The request -> Your task is to repeat all of the material exactly.

-- -- --

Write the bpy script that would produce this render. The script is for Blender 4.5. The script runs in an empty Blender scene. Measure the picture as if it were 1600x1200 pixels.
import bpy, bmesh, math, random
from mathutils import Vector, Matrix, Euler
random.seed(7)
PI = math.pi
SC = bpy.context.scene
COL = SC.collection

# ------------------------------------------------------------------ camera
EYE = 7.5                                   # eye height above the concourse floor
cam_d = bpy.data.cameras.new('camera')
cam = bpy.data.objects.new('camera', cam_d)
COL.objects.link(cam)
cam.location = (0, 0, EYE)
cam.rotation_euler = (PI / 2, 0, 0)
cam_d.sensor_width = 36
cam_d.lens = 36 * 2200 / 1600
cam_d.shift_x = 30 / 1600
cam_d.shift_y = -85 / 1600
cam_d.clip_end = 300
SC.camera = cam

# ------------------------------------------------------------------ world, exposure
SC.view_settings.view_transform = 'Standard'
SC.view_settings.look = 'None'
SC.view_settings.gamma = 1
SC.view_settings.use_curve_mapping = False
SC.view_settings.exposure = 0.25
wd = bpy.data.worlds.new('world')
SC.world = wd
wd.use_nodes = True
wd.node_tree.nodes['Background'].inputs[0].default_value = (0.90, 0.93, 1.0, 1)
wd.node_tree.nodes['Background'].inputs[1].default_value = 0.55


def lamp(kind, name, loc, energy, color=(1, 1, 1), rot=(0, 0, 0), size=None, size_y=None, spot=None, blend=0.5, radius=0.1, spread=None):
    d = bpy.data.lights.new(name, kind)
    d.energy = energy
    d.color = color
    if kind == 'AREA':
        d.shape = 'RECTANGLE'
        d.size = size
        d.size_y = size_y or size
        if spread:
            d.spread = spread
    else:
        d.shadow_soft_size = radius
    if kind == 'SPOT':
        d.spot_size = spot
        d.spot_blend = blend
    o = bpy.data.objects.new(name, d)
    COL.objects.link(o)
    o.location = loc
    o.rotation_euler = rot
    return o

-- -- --

Exercise response ->
Write the bpy script that would produce this render. The script is for Blender 4.5. The script runs in an empty Blender scene. Measure the picture as if it were 1600x1200 pixels.
import bpy, bmesh, math, random
from mathutils import Vector, Matrix, Euler
random.seed(7)
PI = math.pi
SC = bpy.context.scene
COL = SC.collection

# ------------------------------------------------------------------ camera
EYE = 7.5                                   # eye height above the concourse floor
cam_d = bpy.data.cameras.new('camera')
cam = bpy.data.objects.new('camera', cam_d)
COL.objects.link(cam)
cam.location = (0, 0, EYE)
cam.rotation_euler = (PI / 2, 0, 0)
cam_d.sensor_width = 36
cam_d.lens = 36 * 2200 / 1600
cam_d.shift_x = 30 / 1600
cam_d.shift_y = -85 / 1600
cam_d.clip_end = 300
SC.camera = cam

# ------------------------------------------------------------------ world, exposure
SC.view_settings.view_transform = 'Standard'
SC.view_settings.look = 'None'
SC.view_settings.gamma = 1
SC.view_settings.use_curve_mapping = False
SC.view_settings.exposure = 0.25
wd = bpy.data.worlds.new('world')
SC.world = wd
wd.use_nodes = True
wd.node_tree.nodes['Background'].inputs[0].default_value = (0.90, 0.93, 1.0, 1)
wd.node_tree.nodes['Background'].inputs[1].default_value = 0.55


def lamp(kind, name, loc, energy, color=(1, 1, 1), rot=(0, 0, 0), size=None, size_y=None, spot=None, blend=0.5, radius=0.1, spread=None):
    d = bpy.data.lights.new(name, kind)
    d.energy = energy
    d.color = color
    if kind == 'AREA':
        d.shape = 'RECTANGLE'
        d.size = size
        d.size_y = size_y or size
        if spread:
            d.spread = spread
    else:
        d.shadow_soft_size = radius
    if kind == 'SPOT':
        d.spot_size = spot
        d.spot_blend = blend
    o = bpy.data.objects.new(name, d)
    COL.objects.link(o)
    o.location = loc
    o.rotation_euler = rot
    return o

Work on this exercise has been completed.